After dinner Seth announced a game. He had made a beautiful chest, something like a coffin but fashioned out of cedar and inlaid with gold, silver, ivory and lapis lazuli. Whoever fitted most neatly into this chest, he said, could take it away.
One by one the guests tried but they were too fat, to thin, too tall, too short. Finally Osiris stepped in and lay down. ‘It fits!’ he cried. ‘Fits me like the skin I was born in!’
But his pleasure at winning was cut short as Seth slammed down the lid. Seth hammered in nails and filled every crack with molten lead — the metal of Satan. Then Seth and his followers carried the chest down to the banks of the Nile and cast it on the waters.
Osiris was an immortal, and Seth knew he couldn’t kill him, but he could, he believed, get rid of him for good.

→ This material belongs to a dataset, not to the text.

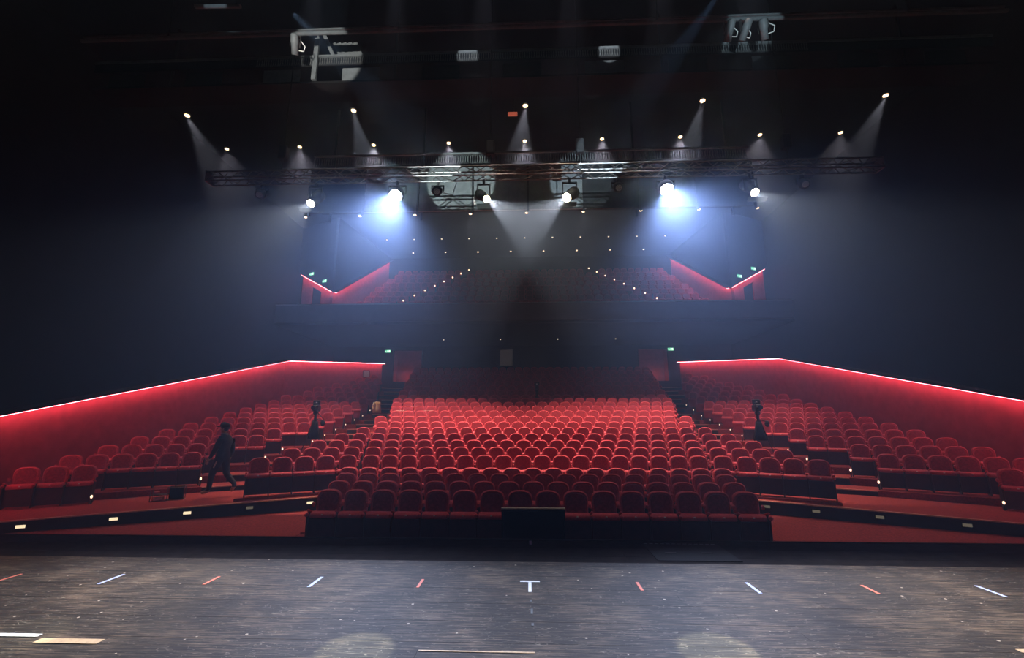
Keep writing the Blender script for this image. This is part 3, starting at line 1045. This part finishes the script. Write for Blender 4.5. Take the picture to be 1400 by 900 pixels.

The chest floated down the Nile for several days and nights, eventually washing ashore on the coast of what we now call Syria. A tender young tamarisk tree growing there wrapped the chest in its branches, and eventually grew all around it, enclosing it lovingly and protectively in its trunk. In time this tree became famous for its splendour, and the king of Syria had it chopped down and fashioned into a pillar that stood in the centre of his palace.
In the meantime Isis, separated from her man and deposed from her throne, cut her hair, blackened her face with cinders and wandered the surface of the earth, searching, tearfully, for her beloved husband. After a while she took a job as a servant girl at the court of a foreign king. (Readers will readily appreciate how this story, originally a sacred drama in the temples of Egypt, has come down to us in slightly garbled form as the pantomime Cinderella .)
But Isis never gave up hoping to find her man, and one day her magic powers led her to see Osiris clairvoyantly in the chest inside the tree in the middle of the very palace where she was working, the palace of the Syrian king. Isis revealed her true identity as a queen and persuaded the king to chop down the pillar and let her take the chest away.